To start with I sourced a load of samples from FlashKit.com to act as placeholders whilst I made a first edit of the tune. As our video is set in a living room I looked for samples that came from objects found in a lounge, such as mobile phones, beer cans and lighters. These are all objects people would be using too.

 

The first step was to create a drum and bass beat at a tempo of around 170 bpm. Beats are a lot more complicated to make as mostly thought, as to get a full, clean sounding kick and snare you need to layer many different sounds, much like photo manipulation. Every layer, every sound is essential for a professionally sounding production. At a first glance this was almost overwhelming, although thankfully I have a friend who produces and so got a few helpful hints from him. Attention to detail is also a nessesity when producing music, as even the finest tweak can make all the difference to the overall sound.

 

With my beat in place it was time to create a bass line. The great thing about Cubase is that you can literally create everything you need for music production on screen with a normal computer keyboard, cutting out the need for musical keyboards, samplers, synthesizers and effects modules etc. I experimented with many different bass sounds and synths, ending up with a deep, grungy tone that I felt accurately captured the overall feel we wanted for the film. After developing this tone I actually decided to see what playing it through a sampler would sound like. Using a sampler gives you slightly more freedom to play with the rhythm and smoother transitions between bass tones.

 

Now I had my basic backing beat I needed to record and layer the sound samples. I did this using a proper microphone and the relevant software. After recording a few of each object the sounds were edited in Cubase to cut any blank noise from either side of the samples. I now had to decide the best way to introduce each sample to make it seem as though the tune has derived from just the one sound. I decided the best way to start was with the tapping down of a cigarette. The repetitive notion of the tapping made a good base to make a symbol roll from. As I wanted the tune to kick in quickly I added another sound every 8 beats for 32 beats, where the actual tune kicks in fully. The second sound is the lighter as the cigarette is sparked and then the beer can opening is introduced after.

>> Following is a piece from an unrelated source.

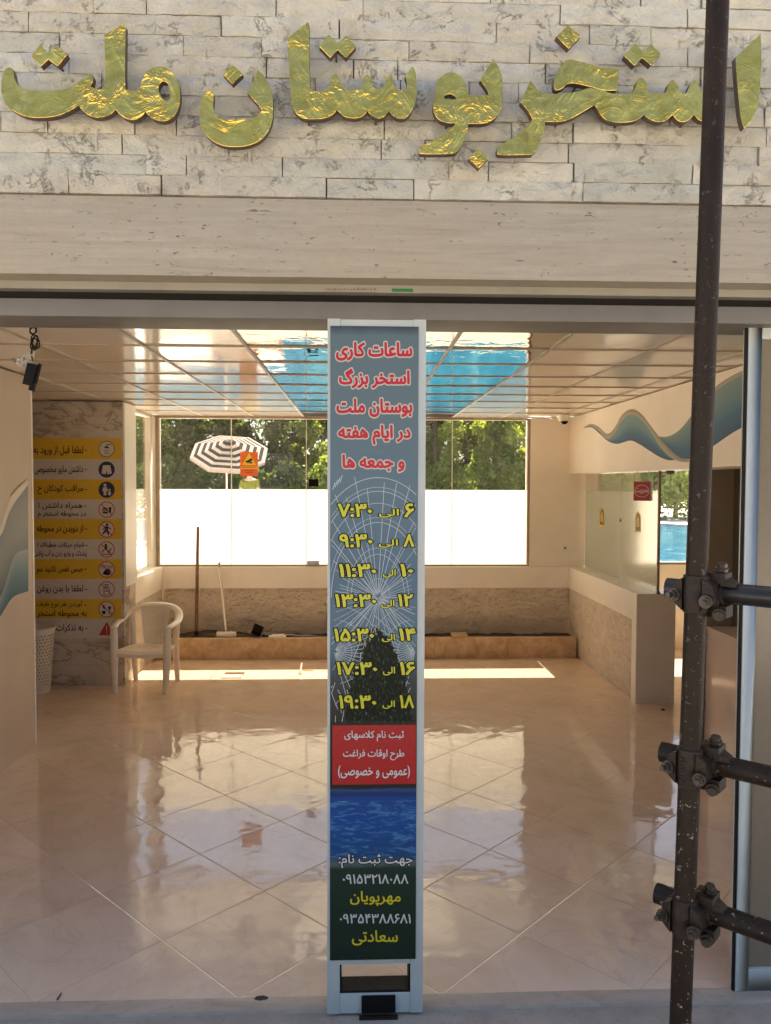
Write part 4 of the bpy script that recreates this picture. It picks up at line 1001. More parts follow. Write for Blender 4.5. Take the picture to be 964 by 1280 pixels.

The mobile sound is introduced lastly and in two parts, and outward message in the build up and an incoming that activates later in the tune.

 

The main problems I had was getting used to using Cubase, as it is large industry based software. As I stated, I had help from a friend who knows the software making the process easier, although with such an intricate piece of software nothing is easy. Cutting out any background noise whilst recording was also an issue as I didn’t have a proper sound studio to record, which is why the samples were edited and cut to just before and just after the sound. Knowing when to stop was also a problem as I had so much fun and so many more ideas that I risked making the audio too busy.

 

To create the music I used:-

 

CuBase SX3

Kontakt

Powercore DSP card

Sony Oxford

RM4 Drum Sampler

Mic

 

Overall I feel the project went well, the only real problems being the equipment we were supplied, as we were not given the correct wire for the microphone. As we could not film another day due to prior commitments we tweaked our idea to allow for this, using basic grunts as dialog and subtitles for text.

 

The only area I’d like to develop further would be using effects on the final edit, funking it up with some psychedelic filters that could help link it back to its original context. As the whole idea revolves around the ‘morning after the night before’ I feel it would create a certain consistency throughout the project. As it is the grimy, raw feel of the video and audio already create this effect to an extent, and I’m extremely happy with how my first attempt at both film and audio production went.